[Scenes as source code]
===============
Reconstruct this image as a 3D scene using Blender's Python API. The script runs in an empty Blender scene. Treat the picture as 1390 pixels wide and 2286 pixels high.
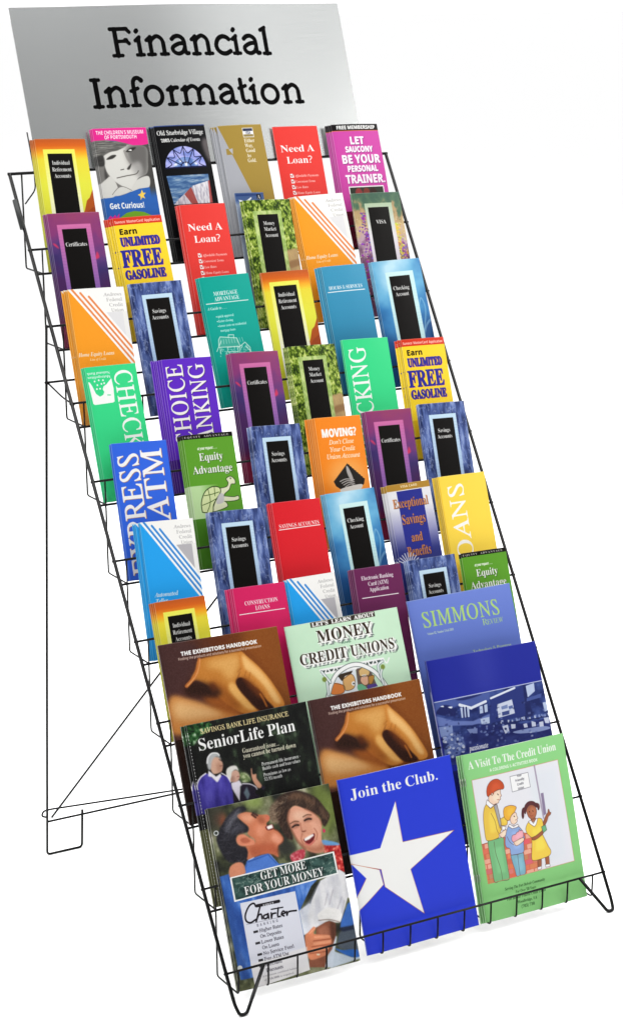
# Wire literature rack with a brushed metal header sign, brochures and magazines.
# Lengths are written in inches and multiplied by U to give metres.
import bpy, math, random
import numpy as np
from mathutils import Matrix, Vector

U = 0.0248
R = math.radians
scene = bpy.context.scene
COL = scene.collection

# ------------------------------------------------------------------ camera
cam_data = bpy.data.cameras.new('camera')
cam = bpy.data.objects.new('camera', cam_data)
COL.objects.link(cam)
right = Vector((0.8502478, -0.5263710, 0.0034968))
down = Vector((-0.1613773, -0.2669847, -0.9500929))
fwd = Vector((0.5010349, 0.8072501, -0.3119475))
M = Matrix((right, -down, -fwd)).transposed().to_4x4()
M.translation = Vector((-53.608, -104.865, 60.381)) * U
cam.matrix_world = M
cam_data.sensor_fit = 'VERTICAL'
cam_data.sensor_height = 36.0
cam_data.sensor_width = 36.0
cam_data.lens = 74.45
cam_data.shift_x = -0.0727
cam_data.shift_y = 0.1226
cam_data.clip_start = 0.05
cam_data.clip_end = 400
scene.camera = cam

# ------------------------------------------------------------------ studio light
world = bpy.data.worlds.new('World')
scene.world = world
world.use_nodes = True
nt = world.node_tree
nt.nodes.clear()
wo = nt.nodes.new('ShaderNodeOutputWorld')
bg = nt.nodes.new('ShaderNodeBackground')
tc = nt.nodes.new('ShaderNodeTexCoord')
sep = nt.nodes.new('ShaderNodeSeparateXYZ')
ramp = nt.nodes.new('ShaderNodeValToRGB')
mr = nt.nodes.new('ShaderNodeMapRange')
nt.links.new(tc.outputs['Generated'], sep.inputs[0])
up = nt.nodes.new('ShaderNodeMath'); up.operation = 'MULTIPLY_ADD'
up.inputs[1].default_value = 0.75
nt.links.new(sep.outputs['Z'], up.inputs[0]); nt.links.new(sep.outputs['Y'], up.inputs[2])
nt.links.new(up.outputs[0], mr.inputs['Value'])
mr.inputs['From Min'].default_value = -1.0
mr.inputs['From Max'].default_value = 1.0
nt.links.new(mr.outputs[0], ramp.inputs[0])
cr = ramp.color_ramp                       # white sweep behind, dimmer studio behind the photographer
cr.elements[0].position = 0.40
cr.elements[0].color = (0.24, 0.24, 0.24, 1)
cr.elements[1].position = 0.56
cr.elements[1].color = (1.25, 1.25, 1.25, 1)
nt.links.new(ramp.outputs[0], bg.inputs['Color'])
bg.inputs['Strength'].default_value = 1.0
nt.links.new(bg.outputs[0], wo.inputs[0])

def area(name, loc, target, sx, sy, power, col=(1, 1, 1)):
    d = bpy.data.lights.new(name, 'AREA')
    d.shape = 'RECTANGLE'; d.size = sx; d.size_y = sy; d.energy = power; d.color = col
    o = bpy.data.objects.new(name, d); COL.objects.link(o)
    o.location = loc
    o.rotation_euler = (Vector(target) - Vector(loc)).to_track_quat('-Z', 'Y').to_euler()
    return o
area('added_floor_fill', (0.4, 1.2, 3.3), (0.4, 0.9, 0), 4.0, 4.0, 215.0)  # added overhead lamp that lifts the floor to white
area('key_softbox', (3.05, -0.85, 2.0), (0.4, 0.25, 0.6), 0.9, 1.1, 55.0, (1.0, 0.985, 0.96))
area('added_sign_glare', (1.65, -0.65, 2.38), (0.37, 0.75, 1.4), 0.8, 1.0, 1.0)  # added lamp, aimed so the sign mirrors a bright area
area('fill_softbox', (-2.6, -1.6, 1.3), (0.2, 0.2, 0.4), 1.0, 1.4, 12.0)

vs = scene.view_settings
vs.view_transform = 'Standard'; vs.look = 'None'; vs.gamma = 1.0; vs.exposure = 0.0
vs.use_curve_mapping = False

# ------------------------------------------------------------------ mesh helpers
def link(name, me, mats, parent=None):
    o = bpy.data.objects.new(name, me)
    COL.objects.link(o)
    for m in (mats if isinstance(mats, (list, tuple)) else [mats]):
        if m.name not in [x.name for x in me.materials if x]:
            me.materials.append(m)
    if parent is not None:
        o.parent = parent
    return o

def mesh(name, verts, faces, smooth=False):
    me = bpy.data.meshes.new(name)
    me.from_pydata([tuple(c * U for c in v) for v in verts], [], faces)
    if smooth:
        me.polygons.foreach_set('use_smooth', [True] * len(me.polygons))
    me.update()
    return me

def tag(o, label, cat, group=None, kind=None):
    o['label'] = label
    o['category'] = cat
    if group: o['group'] = group
    if kind: o['kind'] = kind
    return o

class Tubes:
    def __init__(self): self.v = []; self.f = []
    def add(self, pts, r, seg=10, closed=False, cap=True):
        P = [Vector(p) for p in pts]
        n = len(P)
        prev = None
        rings = []
        for i in range(n):
            if i == 0: t = P[1] - P[0]
            elif i == n - 1: t = P[-1] - P[-2]
            else: t = (P[i] - P[i - 1]).normalized() + (P[i + 1] - P[i]).normalized()
            t.normalize()
            if prev is None:
                a = t.orthogonal().normalized()
            else:
                a = (prev - t * prev.dot(t)).normalized()
            prev = a
            b = t.cross(a)
            ring = []
            for k in range(seg):
                q = 2 * math.pi * k / seg
                ring.append(len(self.v)); self.v.append(tuple(P[i] + a * math.cos(q) * r + b * math.sin(q) * r))
            rings.append(ring)
        for A, B in zip(rings, rings[1:]):
            for k in range(seg):
                self.f.append((A[k], A[(k + 1) % seg], B[(k + 1) % seg], B[k]))
        self.f.append(tuple(reversed(rings[0]))); self.f.append(tuple(rings[-1]))
        return self
    def build(self, name, mat, parent=None):
        return link(name, mesh(name, self.v, self.f, True), mat, parent)

def bend(pts, rad, n=5):
    """round the inner corners of a wire path"""
    P = [Vector(p) for p in pts]
    out = [P[0]]
    for i in range(1, len(P) - 1):
        a = P[i - 1] - P[i]; b = P[i + 1] - P[i]
        d = min(rad, a.length * 0.45, b.length * 0.45)
        s = P[i] + a.normalized() * d; e = P[i] + b.normalized() * d
        for k in range(n + 1):
            t = k / n
            out.append(s * (1 - t) ** 2 + P[i] * 2 * t * (1 - t) + e * t * t)
    out.append(P[-1])
    return out

# ------------------------------------------------------------------ materials
def principled(name, base=(0.8, 0.8, 0.8), rough=0.5, spec=0.5, metal=0.0):
    m = bpy.data.materials.new(name); m.use_nodes = True
    b = m.node_tree.nodes['Principled BSDF']
    b.inputs['Base Color'].default_value = (*base, 1)
    b.inputs['Roughness'].default_value = rough
    b.inputs['Specular IOR Level'].default_value = spec
    b.inputs['Metallic'].default_value = metal
    return m, b

wire_mat, wb = principled('black_wire_paint', (0.004, 0.004, 0.004), 0.26, 0.13)
n_ = wire_mat.node_tree.nodes.new('ShaderNodeTexNoise'); n_.inputs['Scale'].default_value = 900
bp = wire_mat.node_tree.nodes.new('ShaderNodeBump'); bp.inputs['Strength'].default_value = 0.12
bp.inputs['Distance'].default_value = 0.0004
wire_mat.node_tree.links.new(n_.outputs['Fac'], bp.inputs['Height'])
wire_mat.node_tree.links.new(bp.outputs[0], wb.inputs['Normal'])
plastic_mat, _ = principled('black_rubber', (0.02, 0.022, 0.022), 0.6, 0.3)
staple_mat, _ = principled('staple_steel', (0.25, 0.25, 0.24), 0.35, 0.5, 1.0)

def paper_edge(name, base):
    m, b = principled(name, base, 0.8, 0.1)
    N = m.node_tree.nodes; L = m.node_tree.links
    t = N.new('ShaderNodeTexCoord'); mp = N.new('ShaderNodeMapping')
    mp.inputs['Scale'].default_value = (60, 5200, 60)
    no = N.new('ShaderNodeTexNoise'); no.inputs['Scale'].default_value = 1.0; no.inputs['Detail'].default_value = 1
    rp = N.new('ShaderNodeValToRGB')
    rp.color_ramp.elements[0].position = 0.38; rp.color_ramp.elements[1].position = 0.62
    rp.color_ramp.elements[0].color = (base[0] * .7, base[1] * .7, base[2] * .7, 1)
    rp.color_ramp.elements[1].color = (*base, 1)
    L.new(t.outputs['Object'], mp.inputs[0]); L.new(mp.outputs[0], no.inputs['Vector'])
    L.new(no.outputs['Fac'], rp.inputs[0]); L.new(rp.outputs[0], b.inputs['Base Color'])
    return m
edge_mat = paper_edge('paper_edges', (0.62, 0.62, 0.6))

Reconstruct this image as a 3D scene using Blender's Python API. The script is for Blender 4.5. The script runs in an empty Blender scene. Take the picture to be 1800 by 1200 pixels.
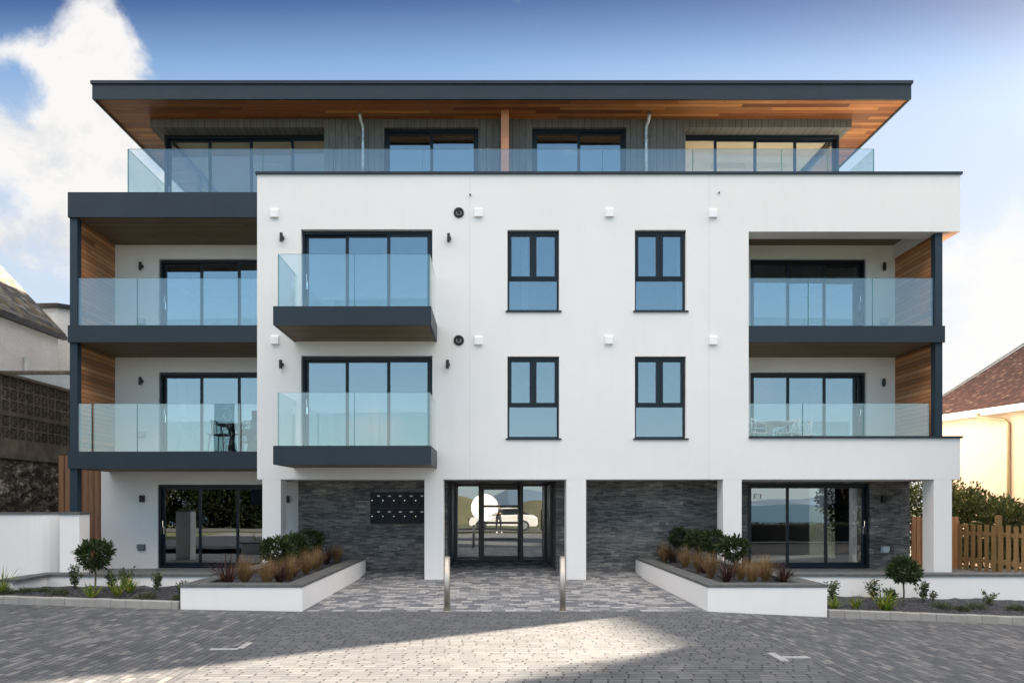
===============
#### [WHAT YOU NEED TO DO]
Give again, please, precisely the lines that begin the records and run through the line with "scene.camera = cam" in it, keeping both end lines and dropping any pictures.

#### [RESPONSE]
Reconstruct this image as a 3D scene using Blender's Python API. The script runs in an empty Blender scene. Treat the picture as 1390 pixels wide and 2286 pixels high.
# Wire literature rack with a brushed metal header sign, brochures and magazines.
# Lengths are written in inches and multiplied by U to give metres.
import bpy, math, random
import numpy as np
from mathutils import Matrix, Vector

U = 0.0248
R = math.radians
scene = bpy.context.scene
COL = scene.collection

# ------------------------------------------------------------------ camera
cam_data = bpy.data.cameras.new('camera')
cam = bpy.data.objects.new('camera', cam_data)
COL.objects.link(cam)
right = Vector((0.8502478, -0.5263710, 0.0034968))
down = Vector((-0.1613773, -0.2669847, -0.9500929))
fwd = Vector((0.5010349, 0.8072501, -0.3119475))
M = Matrix((right, -down, -fwd)).transposed().to_4x4()
M.translation = Vector((-53.608, -104.865, 60.381)) * U
cam.matrix_world = M
cam_data.sensor_fit = 'VERTICAL'
cam_data.sensor_height = 36.0
cam_data.sensor_width = 36.0
cam_data.lens = 74.45
cam_data.shift_x = -0.0727
cam_data.shift_y = 0.1226
cam_data.clip_start = 0.05
cam_data.clip_end = 400
scene.camera = cam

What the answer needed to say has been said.